Bay Ridge looks and feels a lot like Astoria. Both are at the edge of their respective boroughs, they butt up against the water, they shoulder tremendous bridges. And, most importantly, both neighborhood have retained a great deal of the food, tradition and culture of the people who have settled within their borders. Ride the R all the way to 77th Street in Bay Ridge. You might as well see for yourself.

It’s been a long trip to get a danish to go with your coffee, but Leske’s Bakery will make it worth your while. Leske’s is part of a rich Scandinavian history in Bay Ridge that has partially faded from view, but still includes the Scandinavian East Coast Museum and an annual Norwegian-American Parade. Leske’s closed after 50 years of business in 2011, however new owners stepped in to reopen the bakery in 2012. This is where you will find the best danish in the city, the danish that every other danish in a conference room buffet, corner deli and diner aspires to be. Wolf one down. There is a lot more stuff to eat today.

You’re going to need to work up an appetite for lunch. Walk over to 3rd Avenue and start the hike south toward the water. Your destination is Nino’s Pizza, one of many outstanding pizza places in a neighborhood renowned for its Italian community, culture and food. Within view of a great mast of the Verrazano Bridge, lies one of the city’s best Grandma slices. At Nino’s it’s called the Gran Mama slice and it’s appropriately thin with a layer of chunky tomato sauce, crisp, bubbled mozzarella cheese and a olive oil basil drizzle that really sets it apart. While you’re there, throw back a couple of garlic knot sliders, pepperoni and mozzarella on a bisected garlic knot, cooked open-faced in the pizza oven and reassembled into a perfect bite.

And now, at least until March, you are in for a real treat. Soda fountains were once a fixture throughout New York City, especially in Manhattan and Brooklyn. First opened in 1948, Hinsch’s, with its legendary facade and long, communal lunch counter, is one of the few remaining in operation in the city. This will all change in March 2013, when Hinsch’s closes its doors for good. Before that happens, you are going to need to have an egg cream there.

Take some time to wander through the neighborhood, working up an appetite for your last Bay Ridge meal. You’ll be dining at Tanoreen, a restaurant the combines the neighborhood’s strong Middle Eastern and Mediterranean culture and influences into some uniquely wonderful dishes. It’s nearly impossible to order incorrectly at Chef-owner Rawia Bishara’s well loved establishment, however I would recommend ordering a number of appetizers in lieu of an entree so that you can sample more flavors. You’re probably getting full anyway. You’ve been eating all day.
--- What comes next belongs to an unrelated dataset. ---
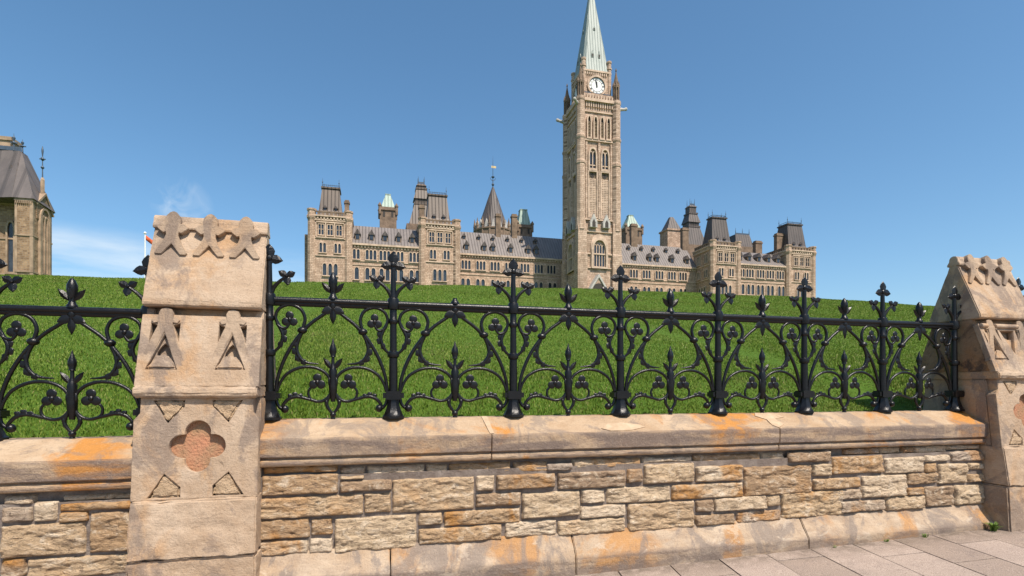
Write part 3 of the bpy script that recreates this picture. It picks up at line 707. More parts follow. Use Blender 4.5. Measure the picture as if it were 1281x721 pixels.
def make_bay(parent):
    m = MB()
    S = .5
    for s in (-1, 1):
        X = lambda a: s*(a-S) if True else 0              # a measured from the post (0) to the middle (.5)
        T = lambda pts, r, **k: m.tube([(s*(S-a), y, z) for a, y, z in pts], r, **k)
        # main rib from the crown to the post foot
        T([(.495,0,.90),(.41,0,.835),(.33,0,.775),(.256,0,.70),(.175,0,.59),(.112,0,.47),(.065,0,.33),(.048,0,.2)], [.016,.0145,.0145,.016,.0155,.0155,.0145,.013])
        m.ball((s*(S-.256),0,.712), .037, 1.1, 1, .8)
        # upper scroll
        T([(.04,0,.54),(.085,-.004,.59),(.105,-.004,.67),(.075,0,.745),(.048,0,.81),(.075,0,.88),(.155,0,.915),(.24,0,.885),(.277,0,.81),(.262,0,.73)], [.010,.014,.015,.014,.013,.013,.014,.014,.014,.015])
        T([(.05,0,.80),(.07,-.004,.745),(.125,-.006,.725),(.158,-.008,.765)], [.011,.012,.012,.010])
        for a, z, r in ((.088,.60,.022),(.112,.645,.027),(.112,.70,.026)): m.petal((s*(S-a+.02),-.006,z-.012), (-s*.8,.35), r*2.0, r*1.25, .007)
        # inner curl with scales
        T([(.256,0,.70),(.225,0,.63),(.212,0,.56),(.235,0,.495),(.29,0,.455),(.385,0,.445)], [.015,.014,.015,.016,.012,.004])
        for a, z, r in ((.203,.60,.024),(.205,.545,.028),(.226,.492,.028),(.266,.46,.024)): m.petal((s*(S-a-.018),-.006,z+.012), (s*.75,-.5), r*2.0, r*1.25, .007)
        # great lower scroll, from the post foot over to the stem and back into a curl
        T([(.058,0,.22),(.085,0,.295),(.135,0,.362),(.23,0,.412),(.34,0,.418),(.43,0,.38),(.482,0,.31),(.487,0,.225),(.44,0,.158),(.37,0,.142),(.315,0,.17),(.305,0,.225),(.335,-.004,.262),(.372,-.008,.275)],
          [.012,.012,.013,.013,.013,.013,.0135,.0135,.013,.012,.011,.010,.010,.008])
        # leafy arm to the foot ball
        T([(.37,0,.143),(.29,0,.165),(.215,0,.182),(.15,0,.165),(.105,0,.115),(.10,0,.085)], [.012,.013,.015,.015,.013,.012])
        for a, z, r in ((.245,.188,.024),(.205,.198,.026),(.165,.188,.024)): m.petal((s*(S-a-.012),-.004,z-.015), (s*.75,.6), r*1.9, r*.9, .010)
        T([(.05,0,.19),(.062,0,.125),(.09,0,.09),(.125,0,.085)], [.013,.013,.014,.016])
        m.ball((s*(S-.12),0,.083), .032)
        # foot drop of the stem
        T([(.495,0,.215),(.462,0,.165),(.45,0,.12),(.47,0,.075),(.497,0,.045)], [.012,.013,.015,.013,.010])
        for a, z, r in ((.448,.135,.02),(.455,.10,.018)): m.ball((s*(S-a),-.004,z), r, .8, .6, 1.1, 8, 5)
    m.ball((0,0,.035), .026); m.lathe([(.02,0),(.014,.03)], n=8)
    bay = m.build('scroll_panel', IRON, parent); smooth_by_angle(bay, 60)
    for s in (-1, 1):
        for c, r, a in (((s*(S-.158),-.010,.795), .040, 90), ((s*(S-.375),-.010,.297), .042, 90)):
            t = MB(); trefoil(t, c, r, a); smooth_by_angle(t.build('trefoil', IRON, bay), 60)
    m = MB()   # spear stem
    m.lathe([(.018,.14),(.034,.22),(.036,.27),(.03,.34),(.034,.39),(.022,.42),(.014,.45),(.013,.50),(.024,.505),(.02,.515),(.03,.545),(.028,.575),(.012,.615),(.002,.655)], n=10)
    for s in (-1, 1): m.petal((s*.008,-.004,.405), (s*.62,.8), .115, .022, .010); m.ball((s*.028,-.008,.30), .018, .7, .7, 2.2, 8, 5)
    smooth_by_angle(m.build('spearhead', IRON, bay), 50)
    m = MB()   # pendant
    m.lathe([(.022,.94),(.03,.915),(.02,.89),(.014,.86)], n=10)
    m.petal((0,-.008,.90), (0,-1), .135, .028, .014); m.petal((0,-.012,.895), (-.93,-.36), .10, .034, .008); m.petal((0,-.012,.895), (.93,-.36), .10, .034, .008)
    smooth_by_angle(m.build('pendant_leaf', IRON, bay), 40)
    return bay
def make_bud(parent):
    m = MB()
    m.lathe([(.036,.965),(.036,.985),(.026,.995),(.02,1.02),(.024,1.05),(.036,1.10),(.034,1.135),(.02,1.17),(.004,1.19)], n=12)
    for s in (-1, 1): m.petal((s*.012,-.006,1.02), (s*.66,.75), .115, .024, .010)
    m.petal((0,-.028,1.03), (0,1), .085, .018, .008, .012)
    b = m.build('bud_finial', IRON, parent); smooth_by_angle(b, 45); return b
def make_stub(parent):
    m = MB(); m.lathe([(.036,.965),(.036,.985),(.026,.995),(.018,1.01),(.018,1.02)], n=12)
    b = m.build('broken_stub', IRON, parent); smooth_by_angle(b, 45); return b
post0 = bay0 = bud0 = None
def railing(name, label, posts, z, x0, x1, hs=1.0, broken=()):
    global post0, bay0, bud0
    t = tag(empty(name, (posts[0], 0, z)), label, 'railing'); t.scale = (1,1,hs)
    ox = posts[0]
    def put(o, x, sx=1):
        o.location = (x-ox, 0, 0); o.scale = (sx, 1, 1); return o
    for x in posts:
        if post0 is None: post0 = make_post(t); put(post0, x)
        else: put(copy_tree(post0, t), x)
    for i in range(len(posts)-1):
        xm = (posts[i]+posts[i+1])/2; sx = posts[i+1]-posts[i]
        if bay0 is None: bay0 = make_bay(t); put(bay0, xm, sx)
        else: put(copy_tree(bay0, t), xm, sx)
        if i in broken: put(make_stub(t), xm); continue
        if bud0 is None: bud0 = make_bud(t); put(bud0, xm)
        else: put(copy_tree(bud0, t), xm)
    m = MB(); ring = [(.026*math.cos(2*math.pi*k/12)*1.1, H+.026*math.sin(2*math.pi*k/12)) for k in range(12)]
    m.loft([[(x0-ox, y, zz) for y, zz in ring], [(x1-ox, y, zz) for y, zz in ring]])
    m.loft([[(x0-ox, y*.55, zz-.022) for y, zz in ring], [(x1-ox, y*.55, zz-.022) for y, zz in ring]])
    smooth_by_angle(m.build('rail', IRON, t), 40)
    return t
railing('iron_railing', 'long run of black wrought iron scroll railing between the two stone piers', [-.79,.167,1.199,2.224,3.258,4.265,5.265,6.262], 1.354, -.80, 6.30, 1, (1,))
railing('iron_railing', 'short black iron railing at the left edge, left of the near pier', [-3.62,-2.61,-1.63], 1.236, -3.62, -1.60, .985)
railing('iron_railing', 'black iron railing beyond the far right pier, only its leaves peeping past', [7.22,8.22,9.22], 1.50, 7.18, 9.22, 1)

# ------------------------------------------------------------------ building helpers
class Face:                 # a wall face: origin (bottom left seen from outside), u along it, n outwards
    def __init__(s, o, u, n): s.o, s.u, s.n, s.v = Vector(o), Vector(u).normalized(), Vector(n).normalized(), Vector((0,0,1))
def lancet(w, h, rise, n=4):
    hw = w/2; pts = [(-hw, 0), (hw, 0), (hw, h-rise)]
    for i in range(1, n): t = i/n; pts.append((hw*math.cos(t*math.pi/2)**.8, h-rise+rise*math.sin(t*math.pi/2)))
    pts.append((0, h))
    for i in range(n-1, 0, -1): t = i/n; pts.append((-hw*math.cos(t*math.pi/2)**.8, h-rise+rise*math.sin(t*math.pi/2)))
    pts.append((-hw, h-rise)); return pts
def offset_l(pts, dx, dy): return [(a+dx, b+dy) for a, b in pts]
def window(face, uc, z0, w, h, k, gap, parent, rise=None, trim=.16, proud=.28, m=None, gm=None, sill=True, rect=False, transom=False):
    """one window of k lights centred at uc, sill at z0"""
    rise = w*.8 if rise is None else rise
    fr = MB(); pn = MB(); o = face.o.copy(); o.z = 0
    tot = k*w+(k-1)*gap
    for i in range(k):
        cx = uc-tot/2+w/2+i*(w+gap)
        if rect: li = [(-w/2,0),(w/2,0),(w/2,h),(-w/2,h)]; lo_ = [(-w/2-trim,-trim),(w/2+trim,-trim),(w/2+trim,h+trim),(-w/2-trim,h+trim)]
        else:
            li = lancet(w, h, rise); lo_ = offset_l(lancet(w+2*trim, h+2*trim, rise+trim), 0, -trim*.6)
        fr.ring(offset_l(lo_, cx, z0), offset_l(li, cx, z0), o, face.u, face.v, face.n, -.05, proud-.012*(i % 2))
        pn.prism(offset_l(li, cx, z0), o, face.u, face.v, face.n, -.05, .04)
        if transom: fr.prism([(cx-w/2,z0+h*.52),(cx+w/2,z0+h*.52),(cx+w/2,z0+h*.52+.12),(cx-w/2,z0+h*.52+.12)], o, face.u, face.v, face.n, .0, proud*.6)
    if sill: fr.prism([(uc-tot/2-trim*1.3,z0-trim*1.6),(uc+tot/2+trim*1.3,z0-trim*1.6),(uc+tot/2+trim*1.3,z0-trim*.5),(uc-tot/2-trim*1.3,z0-trim*.5)], o, face.u, face.v, face.n, -.05, proud+.1)
    f = fr.build('window', m or TRIM, parent); pn.build('pane', gm or GLASS, f); return f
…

Hop back on the R Train at 77th Street and settle in with that novel for a long ride home. Get out at Steinway Street and walk up to the Quays Pub on 30th Avenue. This part of Astoria, which mixes Italian, Irish, Middle Eastern and Balkan culture, reminds me most of Bay Ridge. Tip back a beer. Think about how sometimes at the city’s edges we can obtain a better sense of ourselves, and those greater things connected to ourselves like family, history, migration, immigration, success and loss. These are the things that create the world.